## WORK REQUIRED
Copy out all lines where "this" appears.

╭──

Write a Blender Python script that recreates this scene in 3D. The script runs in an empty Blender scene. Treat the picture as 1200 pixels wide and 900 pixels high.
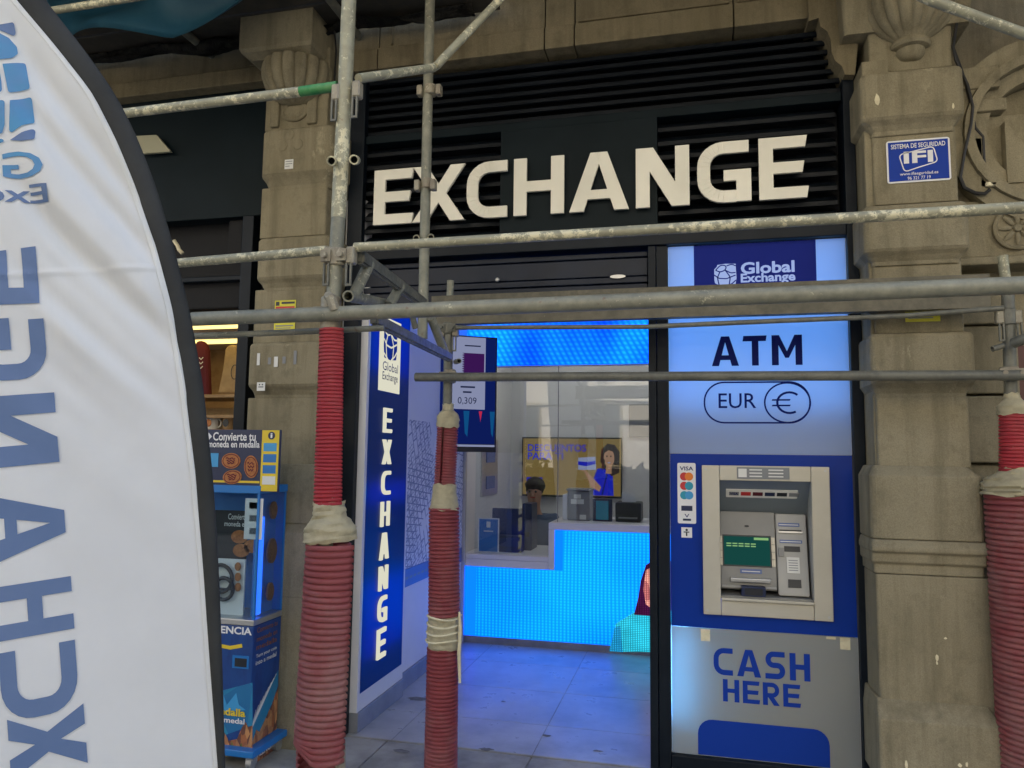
import bpy, bmesh, math, random
from mathutils import Vector, Matrix, noise
random.seed(7)
S = bpy.context.scene
COL = S.collection
R = math.radians
# ------------------------------------------------------------------ camera, world, sun, exposure
F_PX = 865.0
RT = Vector((0.97206, 0.23384, 0.01263)); 
yaw, pit, rol = R(13.547), R(5.5283), R(0.727)
FW = Vector((-math.sin(yaw)*math.cos(pit), math.cos(yaw)*math.cos(pit), math.sin(pit)))
r0 = Vector((math.cos(yaw), math.sin(yaw), 0)); u0 = r0.cross(FW)
RT = r0*math.cos(rol)+u0*math.sin(rol); UP = -r0*math.sin(rol)+u0*math.cos(rol)
CAM = Vector((0, -3.92, 1.545))
cd = bpy.data.cameras.new('camera'); co = bpy.data.objects.new('camera', cd); COL.objects.link(co)
cd.sensor_fit = 'HORIZONTAL'; cd.sensor_width = 36; cd.lens = F_PX/1200*36; cd.clip_start = 0.05; cd.clip_end = 1000
m = Matrix((RT, UP, -FW)).transposed().to_4x4(); m.translation = CAM; co.matrix_world = m
S.camera = co
W = bpy.data.worlds.new('World'); S.world = W; W.use_nodes = True
nt = W.node_tree; bg = nt.nodes['Background']
sky = nt.nodes.new('ShaderNodeTexSky'); sky.sky_type = 'NISHITA'; sky.sun_disc = False
SUN_EL, SUN_AZ = R(50), R(18)           # azimuth clockwise from +Y: the sun stands behind the building, the street side is in shade
sky.sun_elevation = SUN_EL; sky.sun_rotation = SUN_AZ
sky.air_density = 1.0; sky.dust_density = 4.0; sky.ozone_density = 0.5
nt.links.new(sky.outputs[0], bg.inputs[0]); bg.inputs[1].default_value = 0.15
sl = bpy.data.lights.new('sun', 'SUN'); sl.energy = 4.5; sl.angle = R(.5); sl.color = (1, .95, .86)
so = bpy.data.objects.new('sun', sl); COL.objects.link(so)
sd = Vector((math.sin(SUN_AZ)*math.cos(SUN_EL), math.cos(SUN_AZ)*math.cos(SUN_EL), math.sin(SUN_EL)))
so.rotation_euler = sd.to_track_quat('Z', 'Y').to_euler()
S.view_settings.view_transform = 'Standard'; S.view_settings.look = 'None'
S.view_settings.gamma = 1; S.view_settings.exposure = 1.65
S.cycles.max_bounces = 8; S.cycles.transparent_max_bounces = 12

def ray(x, y): return FW + RT*((x-600)/F_PX) - UP*((y-450)/F_PX)
def pt(x, y, Y=0.0):                    # where the view through (x, y) meets the vertical plane at depth Y
    v = ray(x, y); return CAM + v*((Y-CAM.y)/v.y)
def ptx(x, y, X):
    v = ray(x, y); return CAM + v*((X-CAM.x)/v.x)
def ptz(x, y, Z):
    v = ray(x, y); return CAM + v*((Z-CAM.z)/v.z)
def zz(x, y, Y=0.0): return pt(x, y, Y).z
def xx(x, y, Y=0.0): return pt(x, y, Y).x

# ------------------------------------------------------------------ materials
class N:
    def __init__(s, name):
        s.m = bpy.data.materials.new(name); s.m.use_nodes = True; s.t = s.m.node_tree
        s.b = s.t.nodes['Principled BSDF']; s.out = s.t.nodes['Material Output']
        s.tc = s.t.nodes.new('ShaderNodeTexCoord').outputs['Object']
    def n(s, kind, **kw):
        n = s.t.nodes.new('ShaderNode'+kind)
        for k, v in kw.items():
            if k.startswith('i_'):
                n.inputs[int(k[2:]) if k[2:].isdigit() else k[2:].replace('_', ' ')].default_value = v
            else: setattr(n, k, v)
        return n
    def l(s, a, b): s.t.links.new(a, b)
    def mapping(s, scale=(1,1,1), rot=(0,0,0)):
        n = s.n('Mapping'); n.inputs['Scale'].default_value = scale; n.inputs['Rotation'].default_value = rot
        s.l(s.tc, n.inputs[0]); return n.outputs[0]
    def noise(s, scale, detail=5, rough=.6, vec=None, dist=0):
        n = s.n('TexNoise'); n.inputs['Scale'].default_value = scale; n.inputs['Detail'].default_value = detail
        n.inputs['Roughness'].default_value = rough; n.inputs['Distortion'].default_value = dist
        s.l(vec or s.tc, n.inputs['Vector']); return n.outputs['Fac']
    def ramp(s, fac, a, b, ca=(0,0,0), cb=(1,1,1)):
        n = s.n('ValToRGB'); e = n.color_ramp.elements
        e[0].position = a; e[1].position = b; e[0].color = (*ca, 1); e[1].color = (*cb, 1)
        s.l(fac, n.inputs[0]); return n.outputs[0]
    def mix(s, fac, a, b, mode='MIX'):
        n = s.n('Mix', data_type='RGBA', blend_type=mode)
        if isinstance(fac, (int, float)): n.inputs[0].default_value = fac
        else: s.l(fac, n.inputs[0])
        for i, c in ((6, a), (7, b)):
            if isinstance(c, tuple): n.inputs[i].default_value = (*c[:3], 1)
            else: s.l(c, n.inputs[i])
        return n.outputs[2]
    def math(s, op, a, b=0.0):
        n = s.n('Math', operation=op)
        for i, c in ((0, a), (1, b)):
            if isinstance(c, (int, float)): n.inputs[i].default_value = c
            else: s.l(c, n.inputs[i])
        return n.outputs[0]
    def bump(s, h, strength=.3, dist=.01):
        n = s.n('Bump'); n.inputs['Strength'].default_value = strength; n.inputs['Distance'].default_value = dist
        s.l(h, n.inputs['Height']); s.l(n.outputs[0], s.b.inputs['Normal'])
    def col(s, c):
        if isinstance(c, tuple): s.b.inputs['Base Color'].default_value = (*c, 1)
        else: s.l(c, s.b.inputs['Base Color'])
    def rough(s, r):
        if isinstance(r, (int, float)): s.b.inputs['Roughness'].default_value = r
        else: s.l(r, s.b.inputs['Roughness'])

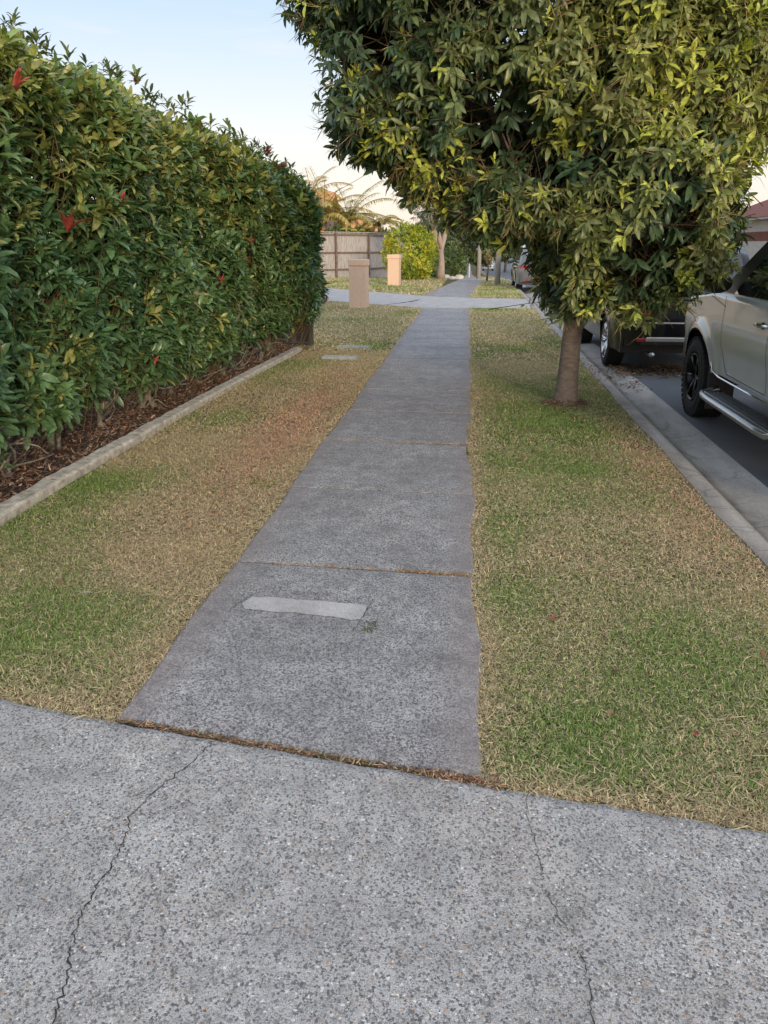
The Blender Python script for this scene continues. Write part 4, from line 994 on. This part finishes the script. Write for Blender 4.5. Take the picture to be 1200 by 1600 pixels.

╰──

## COMPLETE OUTPUT
Write a Blender Python script that recreates this scene in 3D. The script runs in an empty Blender scene. Treat the picture as 1200 pixels wide and 900 pixels high.
The Blender Python script for this scene continues. Write part 4, from line 994 on. This part finishes the script. Write for Blender 4.5. Take the picture to be 1200 by 1600 pixels.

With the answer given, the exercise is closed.